O
Papa Francisco admitiu na semana passada que padres e bispos da Igreja
Católica abusaram sexualmente de freiras e, em um dos casos, as
mantiveram como escravas sexuais. Este último
caso forçou seu antecessor, Bento 16, a dissolver toda uma congregação em que
freiras foram abusadas por sacerdotes.
É
a primeira vez que o pontífice reconhece casos deste tipo - um problema que,
segundo ele, "ainda persiste" dentro da instituição e que a Igreja
está tentando combater. Rocío Figueroa e Doris Wagner-Resinger são duas
religiosas vítimas de abusos cometidos por membros eclesiásticos.
Ambas
agradeceram o fato de o papa ter reconhecido os escândalos sexuais, observando
que, por muito tempo, houve uma "cultura de silêncio e segredo dentro da
hierarquia" da Igreja. Em entrevista à BBC, elas deram detalhes sobre o
ocorrido.
Guia espiritual'
A teóloga Rocío Figueroa é professora em Auckland,
na Nova Zelândia, e foi abusada por um padre em Lima, no Peru, conforme
explicou à BBC. Figueroa diz que se juntou à sociedade de vida apostólica
dentro da Igreja Católica quando era adolescente porque vivia em uma
"parte muito pobre do mundo" e sentia "que precisava fazer
algo".
"Eu tinha 15 anos quando o
fundador me pediu para buscar orientação espiritual com um pastor, que se
tornou meu guia espiritual." Segundo ela, depois de alguns meses, o padre
pediu que levasse roupa esportiva para praticar ioga. "Após algumas
sessões em grupo, começaram as sessões individuais, e ele me disse que me
ensinaria exercícios para desenvolver autocontrole sobre minha
sexualidade."
"Eu era muito inocente, não tinha
experiência sexual anterior. Ele começou a me tocar em todos os lugares. Pensei
- erroneamente - que ele era bom e eu era ruim." A vítima pensou que a
culpa era dela. "Me senti muito culpada e desorientada." "Ele
nunca me violou, mas definitivamente cometeu abuso sexual, na minha opinião. A
primeira vez que me dei conta de que era vítima de abuso sexual eu tinha 40
anos."
"As pessoas em quem eu confiava,
aquelas que representavam Deus, eram falsas." Figueroa conta que decidiu
falar depois que o homem que abusou dela morreu. Ela diz que sentiu que era
importante denunciá-lo porque, naquele momento, ele ainda era considerado um
homem muito bom pelas pessoas da congregação.

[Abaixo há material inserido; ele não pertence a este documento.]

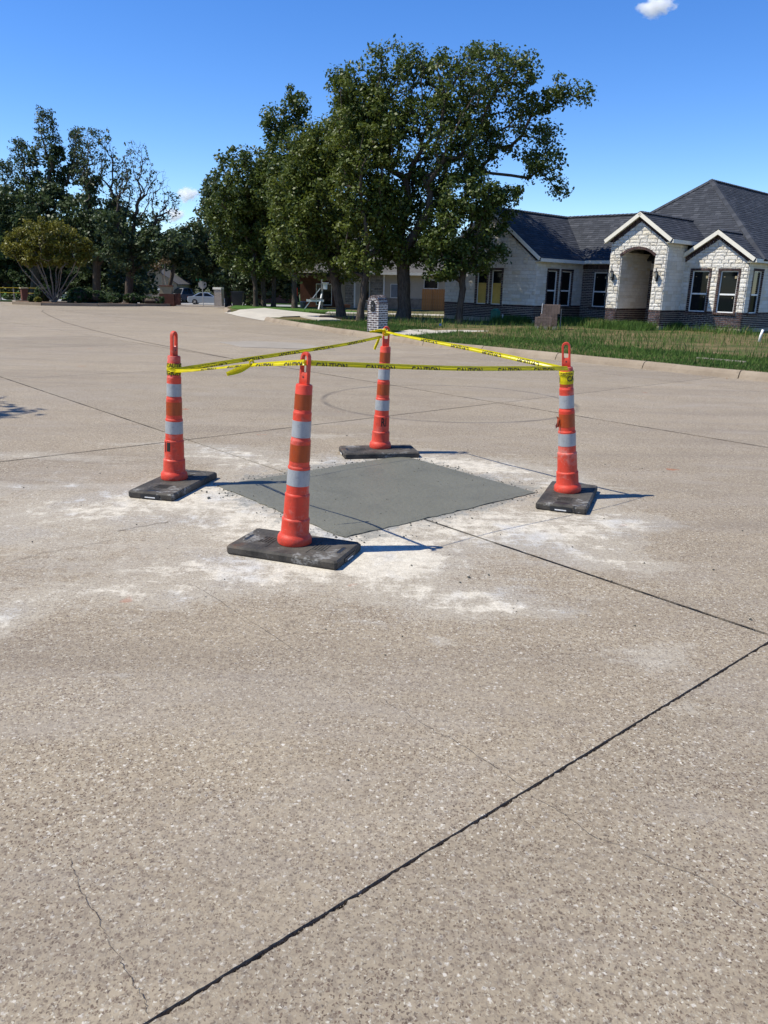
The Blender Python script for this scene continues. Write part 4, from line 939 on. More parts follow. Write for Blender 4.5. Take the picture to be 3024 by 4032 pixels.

'Perdi a confiança em mim mesma'
"Antes de
abusarem sexualmente de mim, abusavam de mim espiritualmente: não permitiam que
eu lesse livros ou conversasse com ninguém sobre assuntos pessoais",
contou Doris Wagner Reisinger, que pertencia a uma congregação na Alemanha, à
BBC.
"Perdi a confiança em mim mesma e
me tornei muito frágil." "Depois de cinco anos nessa situação, (um
membro da comunidade religiosa) começou a se aproximar de mim quando eu estava
sozinha." "Ele ia ao meu quarto, parava do meu lado e conversava
comigo."
"Um dia ele começou a me abraçar
e, em determinado momento, foi ao meu quarto à noite, me despiu e me
estuprou." "Foi um choque. Eu entendi o que estava acontecendo, mas
não podia acreditar. Sabia que não estava certo. Definitivamente eu não queria
que acontecesse. Mas estava totalmente convencida: ele é um padre, esta é uma
comunidade sagrada, isso é impossível."
"Eu não conseguia entender que
havia abusos naquele mundo, naquele mundo perfeito em que estava vivendo. Levei
anos para perceber que o que estava acontecendo era estupro e que eu podia
falar sobre isso.""Tive uma crise de fé séria: meu primeiro impulso
foi pensar que, se eu falasse, prejudicaria a Igreja, então Deus queria que eu
ficasse quieta. Era inaceitável." "Não quero pensar nesse tipo de
Deus."
"Acabei encontrando outro padre
na comunidade com quem eu podia conversar e aos poucos nos apaixonamos. Eu
sabia que, se Deus existisse... ele me enviaria essa pessoa, alguém que me
amasse."
Doris
Wagner-Resinger abandonou a congregação e deixou a vida religiosa em 2011.